Retail workers are reaching their wits’ end with Mariah Carey’s “All I Want For Christmas Is You.”
Anyone who has worked in retail can attest to the headaches that come from listening to the store’s playlist loop six times within an eight-hour shift. Christmastime only exacerbates this issue. Hearing once-beloved Christmas songs over and over this season ruins them for retail workers. Familiarity truly does breed contempt.
Kiyah Coleman, an employee at an appliance store in London, told The Wall Street Journal that as soon as she hears those haunting opening chimes, she finds respite in the stock room.
Despite retail workers’ contempt, Mariah Carey continually tops the charts each year.
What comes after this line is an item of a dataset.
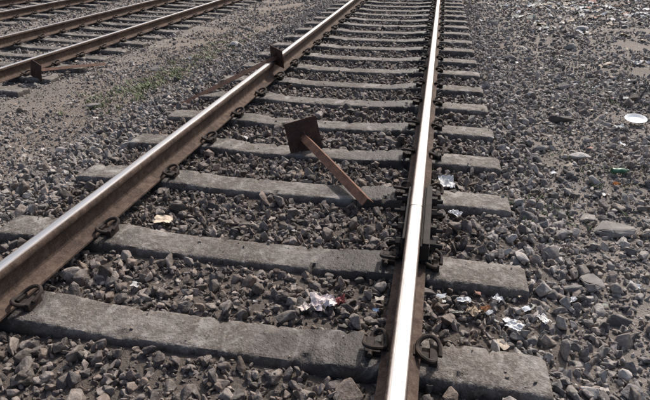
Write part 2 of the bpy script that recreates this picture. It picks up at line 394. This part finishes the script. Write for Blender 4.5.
# ---------------- rusted posts with base plates ----------------
def post(name,pc,end,plate=.27,spin=0,w=.045,smat=RUST,lean=0):
    pc=Vector(pc); end=Vector(end); e=empty(name,pc); d=end-pc; Lg=d.length
    q=d.to_track_quat('X','Z'); e.rotation_mode='QUATERNION'; e.rotation_quaternion=q
    rm=Matrix.Rotation(lean,4,'Y')@Matrix.Rotation(spin,4,'X')
    bm=bmesh.new(); bmesh.ops.create_grid(bm,x_segments=10,y_segments=10,size=plate/2)
    bmesh.ops.rotate(bm,matrix=Matrix.Rotation(R(90),3,'Y'),verts=bm.verts)
    bmesh.ops.solidify(bm,geom=bm.faces[:],thickness=.009)
    for v in bm.verts:
        v.co.x+=.01*mn.noise(v.co*5)
        if abs(v.co.y)>plate*.45 or abs(v.co.z)>plate*.45:
            v.co.y+=.004*mn.noise(v.co*20); v.co.z+=.004*mn.noise(v.co*20+Vector((3,3,3)))
    bmesh.ops.transform(bm,matrix=rm,verts=bm.verts); bm.verts.index_update()
    mk('base_plate',[v.co.copy() for v in bm.verts],[[v.index for v in f.verts] for f in bm.faces],RUSTP,e); bm.free()
    N=12; sec=[(0,0),(w,0),(w,.006),(.006,.006),(.006,w),(0,w)]; v=[];f=[]
    for i in range(N+1):
        x=.004+(Lg-.004)*i/N; b=.004*math.sin(i/N*3.1)
        for a,c in sec:
            p=Matrix.Rotation(R(225)+spin*.4,3,'X')@Vector((x,a-w*.35,c-w*.35)); p.z+=b; v.append(p)
    for i in range(N):
        for k in range(6):
            j=(k+1)%6; f.append((i*6+k,(i+1)*6+k,(i+1)*6+j,i*6+j))
    f.append(tuple(range(6))); f.append(tuple(N*6+k for k in range(6))[::-1])
    mk('angle_iron_shaft',v,f,smat,e)
    wb=Buf()
    for a in (0,90,180,270):
        m=Matrix.Rotation(R(a)+spin,4,'X'); wb.add([m@Vector(p) for p in [(.004,.02,-.003),(.004,.055,-.003),(.045,.02,-.003),(.004,.02,.003),(.004,.055,.003),(.045,.02,.003)]],[(0,1,2),(3,5,4),(0,3,4,1),(1,4,5,2),(2,5,3,0)])
    mk('gussets',wb.v,wb.f,RUSTP,e)
    return e
post('rusted_steel_post',(-.02,3.62,.082),(.585,2.74,.036),.26,R(8),.056,RUST,R(-14))
post('rusted_steel_post',(-.82,5.62,.225),(-1.57,4.56,-.085),.21,R(-10),.045,RUST2)
post('rusted_steel_post',(-4.62,6.42,-.30),(-4.25,7.5,-.43),.24,R(15),.045,RUST2)

# ---------------- litter ----------------
def sheet(name,x,y,w,h,rz,colr,amp=.02,z=.02,tilt=(0,0),rough=.6,N=14,sd=None,z0=None):
    sd=random.uniform(0,99) if sd is None else sd
    v=[];f=[]
    for j in range(N+1):
        for i in range(N+1):
            u=i/N-.5; t=j/N-.5
            q=Vector((u*3+sd,t*3,sd)); e=1+.28*mn.noise(Vector((u*4,t*4,sd+5)))
            v.append((u*w*e,t*h*e,amp*(1.6*mn.noise(q)+.8*abs(mn.noise(q*2.3))*2)))
    for j in range(N):
        for i in range(N): f.append((j*(N+1)+i,j*(N+1)+i+1,(j+1)*(N+1)+i+1,(j+1)*(N+1)+i))
    o=mk(name,v,f,mat_plain(name+'_mat',colr,rough,.25,12,.2),smooth=50)
    o.location=(x,y,(gh(x,y) if z0 is None else z0)+z+amp*.4); o.rotation_euler=(tilt[0],tilt[1],rz); return o
sheet('paper_scrap',-.57,2.40,.10,.07,.3,(.62,.50,.38),.006,.040,(.12,.1),sd=4)
sheet('plastic_bag',.50,1.84,.11,.08,.4,(.70,.61,.60),.016,.032,(.2,.1),.4)
sheet('red_wrapper',.57,1.88,.08,.035,1.1,(.28,.09,.09),.014,.018,(.1,.2),.5)
sheet('paper_scrap',.43,1.79,.05,.04,1.1,(.62,.54,.50),.008,.034)
sheet('blue_wrapper',.74,1.86,.03,.02,.4,(.30,.40,.55),.006,.025,(0,.2),.4)
sheet('plastic_bag',1.05,3.22,.10,.11,.2,(.74,.73,.72),.015,.042,(.2,.1),.4)
sheet('paper_scrap',1.10,2.80,.05,.07,.9,(.70,.70,.70),.010,.045)
sheet('paper_scrap',1.34,1.86,.070,.050,-.6,(.80,.80,.79),.007,.038,(.2,-.2))
sheet('paper_scrap',1.47,1.94,.040,.055,.6,(.76,.74,.70),.007,.038)
sheet('orange_wrapper',1.22,1.95,.045,.025,.5,(.50,.27,.14),.010,.03)
sheet('cardboard_scrap',1.17,1.92,.06,.05,.9,(.40,.31,.22),.010,.03)
sheet('paper_scrap',1.13,1.99,.06,.035,.1,(.66,.67,.68),.007,.038)
sheet('paper_scrap',1.28,2.03,.04,.04,.8,(.72,.72,.71),.007,.038)
sheet('orange_wrapper',2.20,3.56,.045,.03,.3,(.65,.30,.10),.01,.03)
sheet('paper_scrap',1.62,2.12,.05,.03,.6,(.70,.70,.70),.007,.036)
sheet('plastic_bag',2.6,4.92,.09,.06,.3,(.74,.74,.72),.012,.03)
sheet('plastic_bag',3.55,7.6,.2,.12,.3,(.66,.64,.62),.03,.02)
sheet('plastic_bag',-3.0,7.9,.12,.07,.3,(.52,.50,.48),.02,.02)
v=[];f=[];S=40;pr=[(0,0),(.050,0),(.068,.003),(.080,.014),(.094,.018),(.096,.0165),(.081,.0115),(.069,0),(.050,-.003),(0,-.003)]
for k in range(S):
    a=2*math.pi*k/S
    for r_,z_ in pr: v.append((r_*math.cos(a),r_*math.sin(a),z_+(.0012*math.sin(k*3.14) if r_>.08 else 0)))
n=len(pr)
for k in range(S):
    for i in range(n-1): f.append((k*n+i,((k+1)%S)*n+i,((k+1)%S)*n+i+1,k*n+i+1))
o=mk('disposable_plate',v,f,mat_plain('plate_white',(.80,.80,.80),.45,.05),smooth=40); o.location=(2.78,5.12,gh(2.78,5.12)+.045); o.rotation_euler=(.16,-.05,0)
v=[];f=[];S=18;pr=[(0,0),(.026,.002),(.030,.012),(.029,.05),(.026,.07),(.030,.09),(.029,.13),(.020,.16),(.011,.178),(.011,.19),(.014,.191),(.014,.205),(0,.206)]
for k in range(S):
    a=2*math.pi*k/S
    for r_,z_ in pr:
        s=1+.25*mn.noise(Vector((math.cos(a)*1.5,math.sin(a)*1.5,z_*20))); v.append((z_,r_*s*math.cos(a),r_*s*math.sin(a)*.7))
n=len(pr)
for k in range(S):
    for i in range(n-1): f.append((k*n+i,k*n+i+1,((k+1)%S)*n+i+1,((k+1)%S)*n+i))
o=mk('plastic_bottle',v,f,mat_plain('green_plastic',(.035,.115,.065),.4,.4,20,.1,.4),smooth=50); o.location=(2.22,3.76,gh(2.22,3.76)+.042); o.rotation_euler=(0,.05,.35); o.scale=(.65,.9,.9)

def scraps(name,pts,smin,smax,cols):
    v=[];f=[];cc=[]
    for (x,y) in pts:
        s=random.uniform(smin,smax); rz=random.uniform(0,6.28); c=random.choice(cols); k=random.uniform(.7,1.1); sd=random.uniform(0,50)
        asp=random.uniform(.35,.9); z=gh(x,y)+random.uniform(.018,.036); ti=random.uniform(-.4,.4)
        N=4;o=len(v)
        for j in range(N+1):
            for i in range(N+1):
                u=(i/N-.5)*s;t=(j/N-.5)*s*asp; e=1+.4*mn.noise(Vector((i*.9+sd,j*.9,1)))
                u*=e;t*=e
                v.append((x+u*math.cos(rz)-t*math.sin(rz),y+u*math.sin(rz)+t*math.cos(rz),z+u*ti+s*.3*mn.noise(Vector((i*.6,j*.6,sd)))))
        for j in range(N):
            for i in range(N): f.append((o+j*(N+1)+i,o+j*(N+1)+i+1,o+(j+1)*(N+1)+i+1,o+(j+1)*(N+1)+i))
        cc+=[(c[0]*k,c[1]*k,c[2]*k,1)]*((N+1)**2)
    ob=mk(name,v,f,VC,smooth=60)
    a=ob.data.attributes.new('Col','FLOAT_COLOR','POINT'); a.data.foreach_set('color',np.array(cc,dtype=np.float32).ravel())
LC=[(.7,.7,.7),(.6,.58,.55),(.5,.42,.33),(.45,.48,.52),(.38,.20,.15),(.72,.71,.69),(.25,.27,.24),(.45,.37,.28),(.65,.63,.6)]
G=lambda cx,cy,sx,sy,n:[(random.gauss(cx,sx),random.gauss(cy,sy)) for _ in range(n)]
scraps('litter_pile',G(3.9,13.2,.9,1.0,190)+G(3.2,10.5,.8,1.0,45)+G(5.6,12.5,.8,1.5,80),.05,.19,LC)
scraps('scattered_litter',[(random.uniform(1.4,4.5),random.uniform(1.5,10)) for _ in range(150)]+G(1.28,1.95,.14,.13,20)+G(2.9,6.5,.6,1.2,40),.015,.055,LC+[(.72,.71,.69)]*2)
scraps('track_litter',[(random.uniform(-.75,.75),1.86+.66*random.randint(0,9)+random.uniform(-.15,.15)) for _ in range(44)],.015,.045,[(.40,.35,.30),(.35,.25,.18),(.5,.49,.48),(.36,.31,.27)])
scraps('roadside_litter',[(random.uniform(-4.3,-1.9),random.uniform(3,14)) for _ in range(60)],.02,.06,[(.5,.48,.45)]+[(.35,.27,.20)]*3)

# ---------------- weeds ----------------
def weeds(name,pts,col1,hmin,hmax,wd,nb):
    v=[];f=[]
    for (x,y) in pts:
        z=gh(x,y)+.010
        for b in range(nb):
            a=random.uniform(0,6.28); h=random.uniform(hmin,hmax); ln=random.uniform(.3,1.1)*h; w=wd*random.uniform(.6,1.4)
            bx=x+random.gauss(0,.03);by=y+random.gauss(0,.03); dx,dy=math.cos(a),math.sin(a); o=len(v)
            for t,ww in ((0,.5),(.4,1),(.75,.8),(1,.05)):
                px=bx+dx*ln*t**1.4; py=by+dy*ln*t**1.4; pz=z+h*(t-.35*t*t)
                v+=[(px-dy*w*ww,py+dx*w*ww,pz),(px+dy*w*ww,py-dx*w*ww,pz+.002)]
            for i in range(3): f.append((o+2*i,o+2*i+1,o+2*i+3,o+2*i+2))
    mk(name,v,f,mat_plain(name+'_leaf',col1,.7,.45,6,.1),smooth=180)
weeds('weed_patch',G(-2.78,6.5,.22,.55,75)+G(-3.0,5.6,.3,.4,26)+G(-2.8,8.4,.3,.9,55),(.150,.180,.085),.03,.08,.006,9)
weeds('dry_grass_patch',G(-2.8,7,.4,1.2,150)+G(-3.2,10,.5,1.8,90)+G(2.3,3.4,.5,.8,45),(.28,.22,.14),.02,.07,.002,8)
weeds('small_weeds',G(1.95,3.6,.25,.3,14)+G(1.7,2.9,.15,.3,10)+G(2.6,7,.4,1.6,30)+[(1.25,4.3),(1.4,3.7),(1.5,6.1)],(.12,.15,.065),.025,.06,.004,7)

# ---------------- sky, sun, camera ----------------
EL,AZ=R(45),R(17)
w=bpy.data.worlds.new('World'); scene.world=w; w.use_nodes=True
bg=w.node_tree.nodes['Background']; sk=w.node_tree.nodes.new('ShaderNodeTexSky'); sk.sky_type='NISHITA'; sk.sun_disc=False
sk.sun_elevation=EL; sk.sun_rotation=AZ; sk.dust_density=5.0; sk.air_density=1.0; sk.ozone_density=.9
w.node_tree.links.new(sk.outputs[0],bg.inputs[0]); bg.inputs[1].default_value=.15
sl=bpy.data.lights.new('sun','SUN'); sl.energy=4.1; sl.angle=R(2.0); sl.color=(1,.96,.915)
so=bpy.data.objects.new('sun',sl); COL.objects.link(so)
d=Vector((math.sin(AZ)*math.cos(EL),math.cos(AZ)*math.cos(EL),math.sin(EL))); so.rotation_euler=d.to_track_quat('Z','Y').to_euler(); so.location=d*30
cam=bpy.data.cameras.new('camera'); cam.lens=28.8; cam.sensor_width=36; cam.clip_end=1500; cam.clip_start=.05
co=bpy.data.objects.new('camera',cam); COL.objects.link(co); co.location=(.89,0,1.48); co.rotation_euler=(R(90-27.5),0,R(11.66)); scene.camera=co
scene.view_settings.view_transform='Standard'; scene.view_settings.look='None'; scene.view_settings.exposure=0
Newsweek reported earlier this month that “All I Want For Christmas Is You” was the number one most-streamed Christmas song on Spotify of all time.
Last year, the song hit a milestone by joining the Spotify Billions Club, a collection of songs that have hit one billion streams. This is an exclusive club featuring only 335 songs. Spotify has only been around since 2006, meaning, on average, these songs must have accrued over 62 million streams per year since the streaming service’s founding.
Haters of the song have even gone to Change.org to get people to sign petitions — three at last count — to ban the song from the radio. One petition states, “‘All I Want For Christmas Is You’ has become a symbol of holiday dread and cabin fever due to it’s (sic) extensive airplay on both holiday radio and store overhead music.”
The maker of the petition claims a “staggering percentage of people during the holiday season deal with extreme annoyance and aggression thanks to the mere exposure effect from which constant exposure to sound can trigger mental breaks.”
Laura Garrison, general manager of Dallas bar Stoneleigh P, has gone so far as to ban the song in her bar before December 1. She also enforces a rule that during December, the song can only be played once per night, protecting her own ears and those of her patrons and staff. There’s even a sign on the wall as a reminder.
“She’s the ruler of Christmas and I’m the ruler of this bar,” Garrison said. “These four walls is mine, baby.”
Bartenders are equipped with a remote that enables them to skip the song if anyone tries to play it before December 1.
“We hear those little twinkles,” Garrison said, describing the song’s intro, “and it’s done.”
Carey reacted playfully to the bar’s policy by tweeting a photo of herself on a medieval battlefield, wearing armor, sword in hand. Although the tweet had no text, the implicit message was that she’s ready to go to “war” over the song. Her tweet had fans laughing and cheering her on.